Why YouTube’s Erase Song Feature Could Be a Game Changer
Over the holiday weekend, YouTube CEO Neal Mohan took to X (formerly Twitter) to announce a major update to its “Erase Song” feature, which YouTube had been testing for some time.
According to the post and the video embedded below, the new feature aims to make it easy for uploaders to erase a copyright-claimed song in their video while leaving other audio intact.
According to the announcement, YouTube has been testing the feature for some time. However, the tool never performed to expectations. Now, YouTube says it has improved the tool with AI features that can better recognize and remove the music.
However, YouTube admits that the tool will not always work. This is especially true when the audio quality or overlaps make removing it difficult. In those cases, users may resort to other tools such as trim and mute.
On the surface, this doesn’t seem like a major overhaul. It’s a minor upgrade to a long-tested feature. However, when viewed in the context of YouTube’s overall copyright situation, it could represent a significant shift in the current landscape.
What Erase Song Does
YouTube uses a system known as ContentID to detect when copyright-protected content is included in user videos. ContentID matches audio and video content, though this tool only works with audio claims.
If your video becomes the subject of an audio ContentID claim, what happens next depends on the copyright holder. They can track the use of the audio, monetize it for themselves (removing your monetization), or have the video taken down.

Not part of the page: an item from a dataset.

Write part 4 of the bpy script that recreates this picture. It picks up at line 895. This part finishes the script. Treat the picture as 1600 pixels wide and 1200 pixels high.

Uploaders wanting to resolve these issues didn’t have many great options. They could trim out or remove the portion of the video containing the song, mute the segment or replace the audio with YouTube-provided music.
However, all three tools were and are blunt instruments. They erase and remove all audio in the segment, including non-infringing content. So, the dialog gets overwritten if an audio track is used in the background.
This has been a significant frustration for YouTubers, who have faced copyright claims but have had little way to address them short of re-editing and re-uploading the video. However, that has its issues, particularly when the original video has many views.
In short, there are no good options, which has been a significant headache for both YouTubers and YouTube itself.
Why It Matters
For most of its existence, YouTube has been in a delicate balance between advertisers, large copyright holders, users and original creators. Appeasing all four groups has been incredibly difficult.
For example, in recent weeks, YouTube has been combatting the use of ad blockers on its site. While this move likely appeases advertisers (and YouTube’s bottom line), it creates anger among many users. Those users are pushing back and seeking more aggressive ad-blocking solutions.
However, its relationship with large copyright holders is the only one based on a legal obligation. Under the Digital Millennium Copyright Act (DMCA), such rightsholders can demand the removal of any allegedly infringing material. However, those industry leaders make much of the site’s most popular content. Removing it would be labor-intensive and a disaster from a content standpoint.
So, YouTube created the ContentID system. That system handles roughly 99% of all copyright disputes on the site and allows creators to monetize their content rather than remove it. The goal, ultimately, is to encourage creators to keep content on the site, allowing it to be used in user videos.
However, this has been a problem for YouTubers. Many videos get copyright claimed for relatively small portions of the content without a good way to address it. YouTube’s current tools are blunt instruments.
With that in mind, Erase Song represents a shift in the balance between larger copyright holders and individual YouTubers. However, this also weakens the threat music companies have over YouTube.
Previously, without a license, they could have used the DMCA to order the removal (or muting) of a large number of videos. With this tool, more videos would survive a strike, improving YouTube’s negotiating position.
This, in turn, takes some leverage away from major copyright holders, particularly music companies. This could become important when it’s time to renegotiate agreements.
Bottom Line
On the surface, the Erase Song feature is about giving YouTubers a much-needed feature. It’s a way to deal with a copyright claim without removing the video or muting a portion of it. Deeper down, it’s about YouTube trying to maintain its delicate balance between all parties.
However, on the deepest level, it’s a feature that reduces copyright holder leverage on YouTube itself. It reduces the theoretical impact of DMCA notices, giving music companies less leverage when updating their agreements.
That relationship is still very tenuous. On one hand, Google discusses paying over $6 billion to the music industry in one year. On the other hand, it has some of the lowest per-stream rates of any streaming platform.
YouTube and the music companies need each other, but their relationship is still adversarial. While the primary goal of this new tool is most likely to improve uploaders’ lives, it can’t hurt that it also reduces the music companies’ leverage.
While a “nuclear war” between the two sides would still be very bad for everyone, YouTube has to know that this gives them a slightly better position should it come to pass.